When I was a child I was hindered by a sense of powerlessness and the darkness of my life got in the way of this supposed freedom others experience in childhood. But as I was emancipated from my parents and I began to meet the world on my own terms I was also free to explore it in earnest. I was free to think thoughts I was too afraid to think when I was young. I was free to do with myself as I pleased and that agency allowed so much more power and creativity in my viewpoints and my experiences than I ever had as a kid or a teen.

As a mentally ill person I am frequently grappling an appalling darkness in my own body and mind but even this cannot shake my innate curiosity and enjoyment of exploration of thought and the world.
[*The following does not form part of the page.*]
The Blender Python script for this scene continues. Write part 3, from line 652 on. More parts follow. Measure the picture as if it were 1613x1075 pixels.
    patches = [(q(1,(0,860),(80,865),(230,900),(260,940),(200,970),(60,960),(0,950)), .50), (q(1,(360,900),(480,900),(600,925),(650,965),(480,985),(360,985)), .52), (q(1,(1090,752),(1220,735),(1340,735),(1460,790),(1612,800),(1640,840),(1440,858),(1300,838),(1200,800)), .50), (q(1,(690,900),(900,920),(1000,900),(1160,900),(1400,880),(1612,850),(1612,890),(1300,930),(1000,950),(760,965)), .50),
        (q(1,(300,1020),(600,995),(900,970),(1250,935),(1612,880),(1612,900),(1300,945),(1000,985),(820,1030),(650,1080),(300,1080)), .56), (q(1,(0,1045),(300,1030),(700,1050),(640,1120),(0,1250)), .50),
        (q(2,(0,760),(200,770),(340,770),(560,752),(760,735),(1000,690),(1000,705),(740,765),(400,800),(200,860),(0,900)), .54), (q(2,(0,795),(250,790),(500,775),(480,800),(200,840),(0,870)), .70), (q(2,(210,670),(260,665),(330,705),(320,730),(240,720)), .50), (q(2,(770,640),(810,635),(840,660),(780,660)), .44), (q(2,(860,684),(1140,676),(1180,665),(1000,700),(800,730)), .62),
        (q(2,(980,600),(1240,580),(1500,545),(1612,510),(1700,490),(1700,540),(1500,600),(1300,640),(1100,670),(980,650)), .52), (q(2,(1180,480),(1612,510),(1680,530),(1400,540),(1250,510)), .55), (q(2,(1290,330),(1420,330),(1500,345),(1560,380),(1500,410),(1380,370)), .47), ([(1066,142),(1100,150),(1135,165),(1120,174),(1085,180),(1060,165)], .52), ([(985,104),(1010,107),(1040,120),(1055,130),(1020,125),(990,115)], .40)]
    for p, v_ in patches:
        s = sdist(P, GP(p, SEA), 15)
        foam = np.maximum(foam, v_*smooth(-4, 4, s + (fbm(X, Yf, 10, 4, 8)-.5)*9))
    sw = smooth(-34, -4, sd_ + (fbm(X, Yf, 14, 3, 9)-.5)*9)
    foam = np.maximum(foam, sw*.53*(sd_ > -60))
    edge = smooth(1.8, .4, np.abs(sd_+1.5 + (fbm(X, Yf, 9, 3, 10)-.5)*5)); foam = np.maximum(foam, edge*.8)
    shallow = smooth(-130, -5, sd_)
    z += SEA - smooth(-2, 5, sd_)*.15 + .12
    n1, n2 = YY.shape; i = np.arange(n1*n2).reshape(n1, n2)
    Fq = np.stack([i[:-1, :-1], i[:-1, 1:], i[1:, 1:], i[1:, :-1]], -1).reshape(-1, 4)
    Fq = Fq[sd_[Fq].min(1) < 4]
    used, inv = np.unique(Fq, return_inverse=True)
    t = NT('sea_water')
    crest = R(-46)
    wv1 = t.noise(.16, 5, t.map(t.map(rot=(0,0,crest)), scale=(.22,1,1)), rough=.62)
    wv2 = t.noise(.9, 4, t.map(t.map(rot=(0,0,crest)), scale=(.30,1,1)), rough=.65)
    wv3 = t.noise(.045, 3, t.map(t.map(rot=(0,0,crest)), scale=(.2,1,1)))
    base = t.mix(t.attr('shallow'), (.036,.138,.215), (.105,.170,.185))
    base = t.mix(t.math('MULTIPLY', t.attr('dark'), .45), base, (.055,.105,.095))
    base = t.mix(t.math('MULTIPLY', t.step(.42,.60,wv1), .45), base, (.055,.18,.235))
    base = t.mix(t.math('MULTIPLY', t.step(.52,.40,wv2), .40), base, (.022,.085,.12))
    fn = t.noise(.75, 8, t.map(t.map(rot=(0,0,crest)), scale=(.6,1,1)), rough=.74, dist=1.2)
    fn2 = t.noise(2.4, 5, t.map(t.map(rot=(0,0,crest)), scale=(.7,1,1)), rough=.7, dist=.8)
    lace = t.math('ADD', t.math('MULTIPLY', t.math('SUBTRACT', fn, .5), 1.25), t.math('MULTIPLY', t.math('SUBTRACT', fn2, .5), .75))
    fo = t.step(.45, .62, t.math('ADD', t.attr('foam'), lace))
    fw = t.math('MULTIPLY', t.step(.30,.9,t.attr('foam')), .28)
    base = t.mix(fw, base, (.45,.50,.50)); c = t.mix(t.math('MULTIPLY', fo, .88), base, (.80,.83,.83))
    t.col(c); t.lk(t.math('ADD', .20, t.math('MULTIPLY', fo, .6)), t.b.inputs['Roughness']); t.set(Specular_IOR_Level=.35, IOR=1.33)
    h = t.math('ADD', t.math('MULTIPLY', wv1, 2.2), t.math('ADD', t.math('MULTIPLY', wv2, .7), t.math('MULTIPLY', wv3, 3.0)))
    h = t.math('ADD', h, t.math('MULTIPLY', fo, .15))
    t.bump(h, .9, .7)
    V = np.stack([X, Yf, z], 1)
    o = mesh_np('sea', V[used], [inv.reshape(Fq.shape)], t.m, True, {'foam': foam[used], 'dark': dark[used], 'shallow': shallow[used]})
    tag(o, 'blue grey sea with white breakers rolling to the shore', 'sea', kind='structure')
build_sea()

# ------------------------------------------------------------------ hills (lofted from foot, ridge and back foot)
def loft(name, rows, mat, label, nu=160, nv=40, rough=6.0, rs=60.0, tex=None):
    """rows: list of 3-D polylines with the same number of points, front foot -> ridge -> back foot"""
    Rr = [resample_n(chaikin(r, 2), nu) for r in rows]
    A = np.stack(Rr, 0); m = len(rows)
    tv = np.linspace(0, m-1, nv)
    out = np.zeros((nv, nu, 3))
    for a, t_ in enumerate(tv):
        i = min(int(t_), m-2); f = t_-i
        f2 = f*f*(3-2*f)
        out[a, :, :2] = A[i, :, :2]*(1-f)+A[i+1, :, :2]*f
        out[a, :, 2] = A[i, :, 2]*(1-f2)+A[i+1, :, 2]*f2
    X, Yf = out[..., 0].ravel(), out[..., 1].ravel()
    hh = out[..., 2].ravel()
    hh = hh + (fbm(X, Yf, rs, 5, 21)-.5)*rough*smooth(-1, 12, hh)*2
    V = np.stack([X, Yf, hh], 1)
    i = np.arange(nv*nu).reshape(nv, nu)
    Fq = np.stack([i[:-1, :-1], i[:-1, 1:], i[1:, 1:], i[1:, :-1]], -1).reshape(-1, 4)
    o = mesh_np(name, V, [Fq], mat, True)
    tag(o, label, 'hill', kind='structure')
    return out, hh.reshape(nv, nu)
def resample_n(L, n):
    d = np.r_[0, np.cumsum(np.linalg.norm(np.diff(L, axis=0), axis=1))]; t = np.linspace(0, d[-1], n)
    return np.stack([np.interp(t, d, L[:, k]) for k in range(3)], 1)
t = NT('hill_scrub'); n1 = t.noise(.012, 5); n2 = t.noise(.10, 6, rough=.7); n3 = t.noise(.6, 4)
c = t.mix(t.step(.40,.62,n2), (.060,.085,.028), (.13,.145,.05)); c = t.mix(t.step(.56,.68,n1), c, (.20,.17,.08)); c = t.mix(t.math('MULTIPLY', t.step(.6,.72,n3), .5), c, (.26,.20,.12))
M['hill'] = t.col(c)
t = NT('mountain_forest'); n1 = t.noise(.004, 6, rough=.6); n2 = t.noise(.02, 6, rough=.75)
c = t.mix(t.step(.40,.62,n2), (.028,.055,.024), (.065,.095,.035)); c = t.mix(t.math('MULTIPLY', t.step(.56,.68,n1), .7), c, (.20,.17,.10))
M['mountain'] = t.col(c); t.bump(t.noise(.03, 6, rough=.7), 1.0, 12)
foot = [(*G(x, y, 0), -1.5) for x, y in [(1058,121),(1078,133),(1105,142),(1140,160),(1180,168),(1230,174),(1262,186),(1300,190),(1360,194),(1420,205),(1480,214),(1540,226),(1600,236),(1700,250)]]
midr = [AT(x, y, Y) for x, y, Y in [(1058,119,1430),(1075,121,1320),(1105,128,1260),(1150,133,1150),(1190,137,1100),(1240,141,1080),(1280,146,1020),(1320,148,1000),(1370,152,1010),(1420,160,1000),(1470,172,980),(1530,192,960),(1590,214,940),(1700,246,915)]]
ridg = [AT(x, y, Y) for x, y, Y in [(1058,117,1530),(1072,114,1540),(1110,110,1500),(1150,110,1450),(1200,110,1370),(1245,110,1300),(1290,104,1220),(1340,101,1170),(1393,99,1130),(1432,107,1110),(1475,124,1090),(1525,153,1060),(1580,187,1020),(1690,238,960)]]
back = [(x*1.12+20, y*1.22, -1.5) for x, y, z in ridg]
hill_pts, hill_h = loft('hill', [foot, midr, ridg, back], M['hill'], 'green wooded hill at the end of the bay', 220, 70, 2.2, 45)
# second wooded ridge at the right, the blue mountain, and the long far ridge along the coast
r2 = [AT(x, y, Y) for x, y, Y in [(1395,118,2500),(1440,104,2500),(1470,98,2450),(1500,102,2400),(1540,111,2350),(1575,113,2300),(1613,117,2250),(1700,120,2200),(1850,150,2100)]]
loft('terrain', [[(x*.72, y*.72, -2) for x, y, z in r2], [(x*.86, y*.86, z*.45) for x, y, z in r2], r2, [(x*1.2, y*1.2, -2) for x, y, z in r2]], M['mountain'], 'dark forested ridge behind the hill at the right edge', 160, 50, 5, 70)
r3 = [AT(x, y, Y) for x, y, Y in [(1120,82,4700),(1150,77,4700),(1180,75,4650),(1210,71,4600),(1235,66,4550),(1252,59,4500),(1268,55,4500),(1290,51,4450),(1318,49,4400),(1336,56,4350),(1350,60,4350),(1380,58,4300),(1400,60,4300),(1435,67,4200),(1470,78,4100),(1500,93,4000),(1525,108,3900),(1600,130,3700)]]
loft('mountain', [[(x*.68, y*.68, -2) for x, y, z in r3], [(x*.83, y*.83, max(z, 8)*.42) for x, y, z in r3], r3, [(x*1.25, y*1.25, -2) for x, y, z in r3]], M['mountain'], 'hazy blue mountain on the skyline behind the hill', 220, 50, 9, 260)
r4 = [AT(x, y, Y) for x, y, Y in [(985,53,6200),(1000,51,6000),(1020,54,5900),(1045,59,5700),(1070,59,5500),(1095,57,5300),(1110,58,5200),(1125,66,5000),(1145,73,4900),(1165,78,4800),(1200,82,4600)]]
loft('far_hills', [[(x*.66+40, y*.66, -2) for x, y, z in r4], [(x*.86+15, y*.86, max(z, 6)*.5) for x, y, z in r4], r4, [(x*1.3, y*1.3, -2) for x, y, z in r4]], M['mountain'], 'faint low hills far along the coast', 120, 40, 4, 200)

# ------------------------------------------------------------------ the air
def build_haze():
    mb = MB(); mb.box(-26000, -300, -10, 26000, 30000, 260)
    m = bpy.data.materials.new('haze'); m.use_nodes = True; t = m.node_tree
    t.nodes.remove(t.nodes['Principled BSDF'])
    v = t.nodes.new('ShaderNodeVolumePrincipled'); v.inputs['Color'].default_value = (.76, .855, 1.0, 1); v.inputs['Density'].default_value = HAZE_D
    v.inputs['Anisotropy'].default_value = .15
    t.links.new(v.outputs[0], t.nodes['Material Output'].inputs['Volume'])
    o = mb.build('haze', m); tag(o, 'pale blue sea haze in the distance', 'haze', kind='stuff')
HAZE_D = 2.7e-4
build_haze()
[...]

I am freer than children. I am freer than adults who are nostalgic for childhood.

There is nothing you let go of as you reach adulthood that you aren’t complicit in letting go of from your childhood. If you’re not feeling more free as an adult than you did as a child then it’s you who are setting yourself limits on what you can achieve and do and think and imagine. The one thing that responsibilities like having a family and a job do is limit your time. That might make free-thinking and creativity harder to harness (understandably so!) but that’s a function of the choices you make as an adult and not the fundamental limitations of age.

My mind is completely free. I can’t share half of it out loud because the world, and YOU, can’t handle it. But there is no thought I’m unwilling to explore. No impossibilities. I see magic in the ordinary and I believe that if you can’t see magic in the ordinary then all the things you think you miss and love about childhood have already been wasted on you.